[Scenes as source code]
+---+
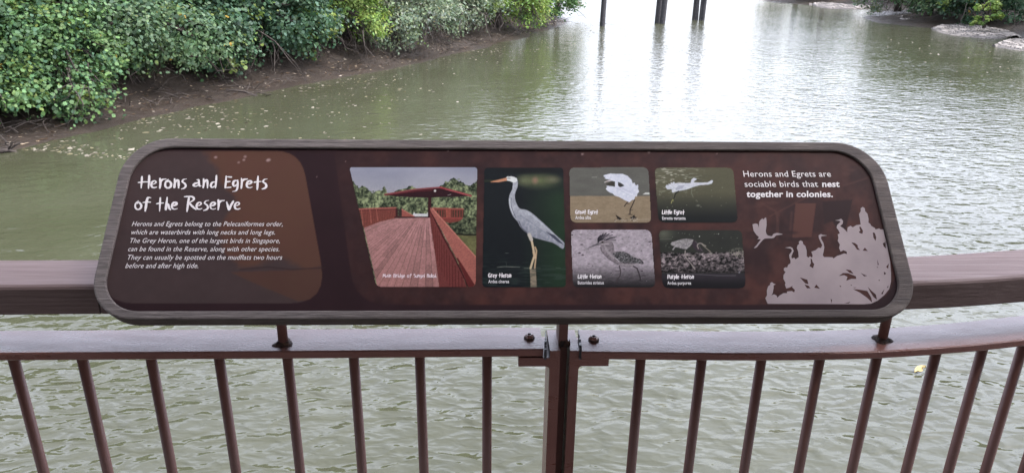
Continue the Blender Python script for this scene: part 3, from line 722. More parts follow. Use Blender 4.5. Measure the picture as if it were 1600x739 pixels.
# ---- photograph of the purple heron
ox, oy, sc = 1025, 353, 7.393
p = Pic(1027, 356, 1168, 453, .72, ox, oy, sc, 26)
g = p.noise(80, 3); g1 = p.noise(22, 2, 1.6); g2 = p.noise(9, 2, 1.3)
lf = np.clip(1-np.hypot((p.CX-90)/160, (p.CY-90)/110), 0, 1)
p.a = np.stack([40+10*g+44*lf, 41+10*g+44*lf, 38+8*g+36*lf], -1)/255
p.line([(40, 153), (180, 150)], 5, (130, 128, 120), .5)
me_ = np.clip((p.CY-(300+30*(p.noise(40, 2)-.5)))/14, 0, 1)*np.clip((548-p.CY)/12, 0, 1)
g3_ = p.noise(16, 1, 1.8); mv = 84+170*(g1-.5)+150*(g2-.5)+90*(g3_-.5); mv = np.clip(mv*(1-.45*np.clip((p.CY-430)/110, 0, 1)), 16, 190)
p.put(me_, np.stack([mv, mv*.90, mv*.93], -1)/255)
bt = np.clip((p.CY-545)/10, 0, 1); p.put(bt, np.stack([40+12*g, 36+10*g, 42+10*g], -1)/255); p.line([(130, 556), (520, 560), (700, 572), (920, 572)], 9, (104, 96, 106), .7); p.put(p.ramp_y(590, 680)*.8, (18, 17, 20))
gs = np.clip((p.noise(16, 2, .4)-.4)*4, 0, 1)*np.clip(1-np.hypot((p.CX-950)/130, (p.CY-310)/70), 0, 1)*1.6; p.put(np.clip(gs, 0, 1), (150, 142, 132))
for k_ in range(22): p.blob(60+p.r.random()*900, 70+p.r.random()*190, 6, 5, (150, 150, 140), .75, .6)
p.blob(502, 121, 9, 8, (200, 200, 195), 1, .6); p.blob(722, 92, 9, 7, (190, 190, 180), 1, .6); p.blob(635, 320, 26, 20, (160, 150, 146), .8, .7); p.blob(962, 535, 14, 18, (140, 136, 150), .8, .6)
n1 = p.noise(14, 3)
p.poly([(415, 165), (440, 160), (475, 195), (482, 240), (545, 270), (530, 296), (470, 288), (425, 240)], (56, 46, 54))
p.poly([(168, 206), (185, 186), (240, 170), (285, 156), (332, 147), (390, 150), (432, 160), (418, 205), (390, 240), (352, 270), (300, 262), (240, 246), (220, 248), (200, 282), (186, 274), (212, 236), (178, 222)], np.stack([146+80*(n1-.5), 139+80*(n1-.5), 142+80*(n1-.5)], -1)/255)
p.line([(300, 215), (360, 235), (410, 190)], 6, (90, 84, 92), .6); p.line([(455, 175), (500, 230), (520, 272), (535, 288)], 9, (92, 84, 88), .8)
p.line(smooth_path([(490, 262), (478, 232), (486, 208), (512, 200), (535, 208)], 5), 12, (150, 138, 136)); p.line([(530, 208), (575, 232)], 11, (158, 148, 140)); p.line([(540, 222), (600, 275), (630, 300)], 8, (150, 136, 128))
p.line([(338, 285), (334, 340), (345, 365), (400, 430), (450, 500)], 10, (160, 148, 146)); p.line([(335, 345), (400, 342), (462, 342)], 9, (140, 128, 128))
p.shade(.95+.1*p.noise(8, 2))
p.mesh('photograph', roundpoly([(1029.5, 359.5), (1159, 359.5), (1165.5, 450), (1035.5, 450)], [9, 9, 10, 11]), WP+LAY, panel, GAIN)

# ---- flat silhouettes (pale ink)
def fill(name, polys, ox, oy, sc, material, parent, w_):
    cu = bpy.data.curves.new('fill', 'CURVE'); cu.dimensions = '2D'; cu.fill_mode = 'BOTH'
    for P in polys:
        s_ = cu.splines.new('POLY'); s_.points.add(len(P)-1); s_.use_cyclic_u = True
        for i, (x, y) in enumerate(P):
            u, v = uv(ox+x/sc, oy+y/sc, w_); s_.points[i].co = (u, v, 0, 1)
    ob = bpy.data.objects.new('fill', cu); C.objects.link(ob); dg = bpy.context.evaluated_depsgraph_get()
    me = bpy.data.meshes.new_from_object(ob.evaluated_get(dg)); V = [bw(v.co.x, v.co.y, w_) for v in me.vertices]; F = [tuple(f.vertices) for f in me.polygons]
    bpy.data.objects.remove(ob); bpy.data.curves.remove(cu); bpy.data.meshes.remove(me)
    return build(name, V, F, material, parent)
def nest_edge(P, amp, r):
    out = []
    for i in range(len(P)):
        a = np.array(P[i-1], float); b_ = np.array(P[i], float); L = np.linalg.norm(b_-a); k = max(1, int(L/14))
        for j in range(k): out.append(tuple(a+(b_-a)*j/k+(np.array([r.uniform(-1, 1), r.uniform(-1, 1)])*amp if j else 0)))
    return out
rq = random.Random(3)
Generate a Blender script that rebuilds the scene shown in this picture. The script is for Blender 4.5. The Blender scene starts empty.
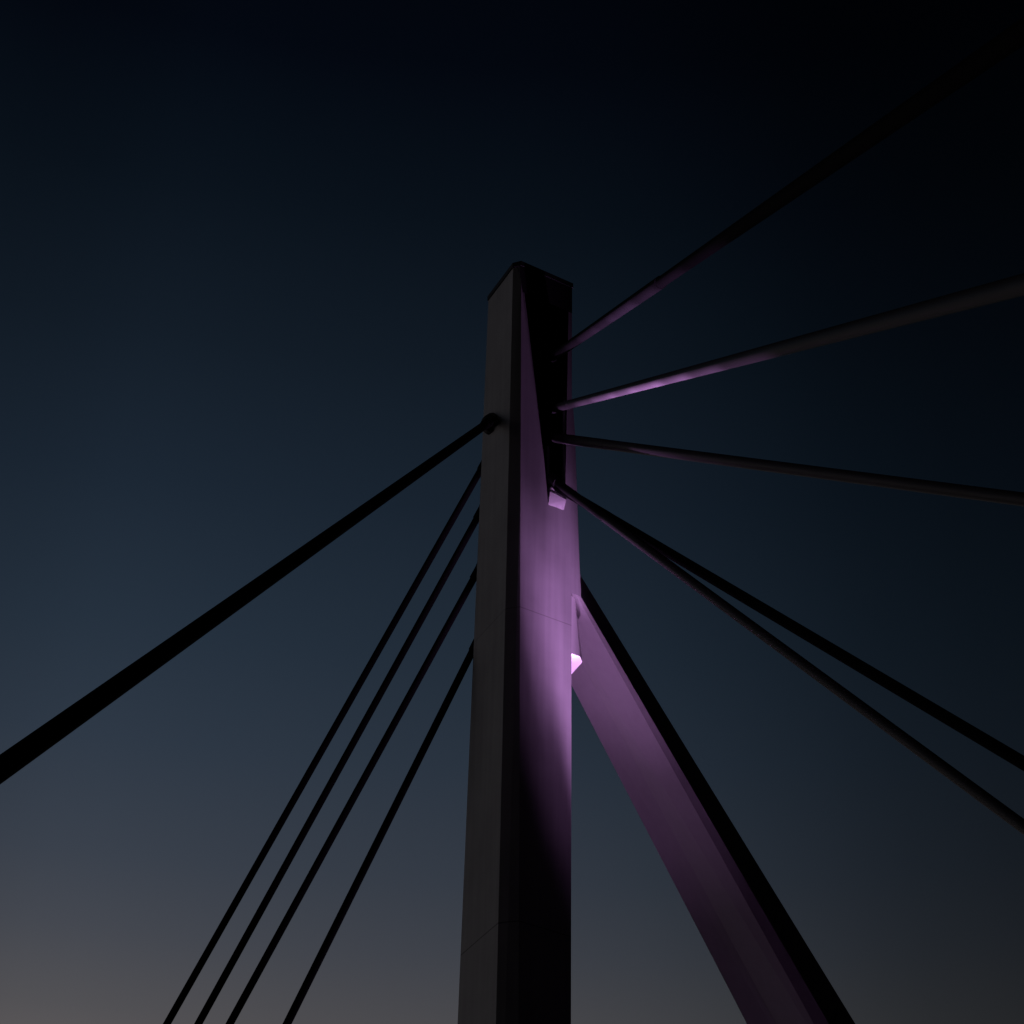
+---+
» Exercise goal
Examine the records and report how many lines contain the string "this". Only the number should be given.

» Exercise response
2